New Study from the Brookings Institution links Housing Inequality with the Education Gap

The Brookings Institution released a new report today titled “Housing Costs, Zoning, and Access to High-Scoring Schools.”  The report illustrates that housing costs around higher performing schools are, on average, 2.4 times higher than housing costs surrounding low-performing schools.  In New York, this discrepancy is even greater– housing is a whopping 3.1 times higher near high-performing schools than low-performing ones.

At no surprise, this disparity demonstrates not only class divides, but also racial divides.  Black and Hispanic children are much more likely to live in more affordable (i.e. cheaper) housing, and attend lower performing schools.  Access to schools, therefore, is not explicitly based on class and race, but it is constrained by affordability.  The report states that

the housing-cost gaps between neighborhoods with high-scoring and low-scoring schools revealed here confirm that it is financially impossible for many working-poor families to access high-scoring schools in the absence of lottery systems or other aggressive district efforts to integrate schools.
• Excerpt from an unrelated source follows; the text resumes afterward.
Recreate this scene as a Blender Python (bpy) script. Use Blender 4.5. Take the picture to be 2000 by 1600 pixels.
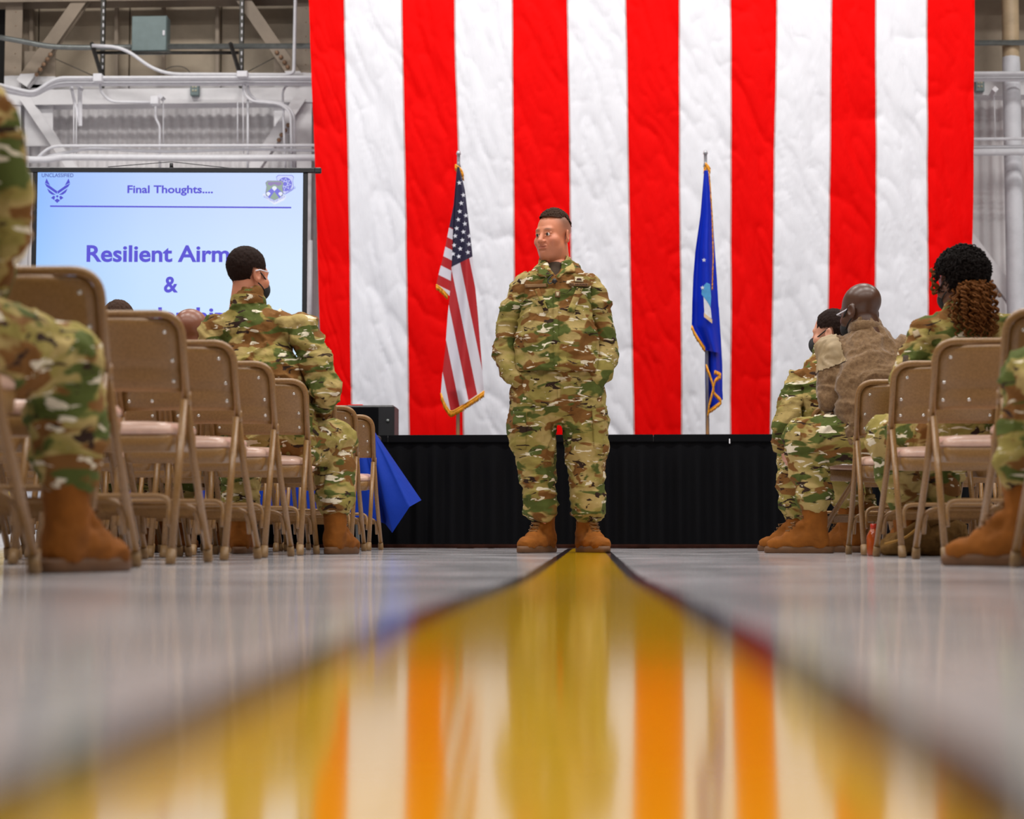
import bpy, math, random
import numpy as np
from mathutils import Vector, Matrix
from mathutils.bvhtree import BVHTree

random.seed(7)
for o in list(bpy.data.objects):
    bpy.data.objects.remove(o)
scene = bpy.context.scene
COL = scene.collection

# ------------------------------------------------------------------ camera
FPX = 3570.0                      # focal length in pixels of a 2000 px wide frame
YAW = math.radians(2.45)          # camera turned left of the aisle axis
PITCH = math.radians(3.926)
CAM = np.array([0.0, 0.0, 0.090])
cd = bpy.data.cameras.new('camera')
cd.sensor_width = 36.0
cd.lens = FPX / 2000 * 36.0
cd.clip_start = 0.02
cd.clip_end = 200
cam = bpy.data.objects.new('camera', cd)
COL.objects.link(cam)
cam.location = CAM
cam.rotation_euler = (math.pi / 2 + PITCH, 0, YAW)
cd.dof.use_dof = True
cd.dof.focus_distance = 10.0
cd.dof.aperture_fstop = 2.8
scene.camera = cam

# ------------------------------------------------------------------ world, lights, exposure
w = bpy.data.worlds.new('world')
scene.world = w
w.use_nodes = True
w.node_tree.nodes['Background'].inputs[0].default_value = (0.93, 0.96, 1.0, 1)
w.node_tree.nodes['Background'].inputs[1].default_value = 0.08
scene.view_settings.view_transform = 'Standard'
scene.view_settings.look = 'None'
scene.view_settings.exposure = -0.62
scene.view_settings.gamma = 1.0
scene.view_settings.use_curve_mapping = False


def area(name, loc, sx, sy, power, tilt=(0, 0, 0), color=(1, 0.97, 0.93)):
    l = bpy.data.lights.new(name, 'AREA')
    l.shape = 'RECTANGLE'
    l.size = sx
    l.size_y = sy
    l.energy = power
    l.color = color
    o = bpy.data.objects.new(name, l)
    COL.objects.link(o)
    o.location = loc
    o.rotation_euler = tilt
    return o


# rows of hangar ceiling lamps
for yy, pw in ((-3.0, 110), (3.0, 240), (8.0, 310), (13.5, 225)):
    for xx in (-5.2, -1.7, 1.7, 5.2):
        area('ceiling_lamp', (xx, yy, 7.6), 2.2, .7, pw)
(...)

For many families, it would be cheaper to send a child to a parochial or even more expensive private school than to move into the attendance zone of a high-scoring school.

The report points out that discriminatory and anti-density zoning laws further contribute to segregation in neighborhoods, and subsequently in school systems.  In order to truly integrate school systems and narrow the education gap, it is crucial to maintain fair housing policies and allow for the expansion of affordable housing in all neighborhoods.  Furthermore, the report advocates systems in which school access is not based solely on geographic proximity.

The research presented in the report show the complexities within social issues, and the underlying reality that seemingly disparate issues are actually quite connected.  While tenants living in the Bronx suffer from poor housing conditions, it is clear they also deal with issues within the education system, higher environmental issues which impact health, and blatant racial and economic segregation.  Through studies like this one, we are able to more fully recognize how policies on one issue impact us all in complex and overlapping ways.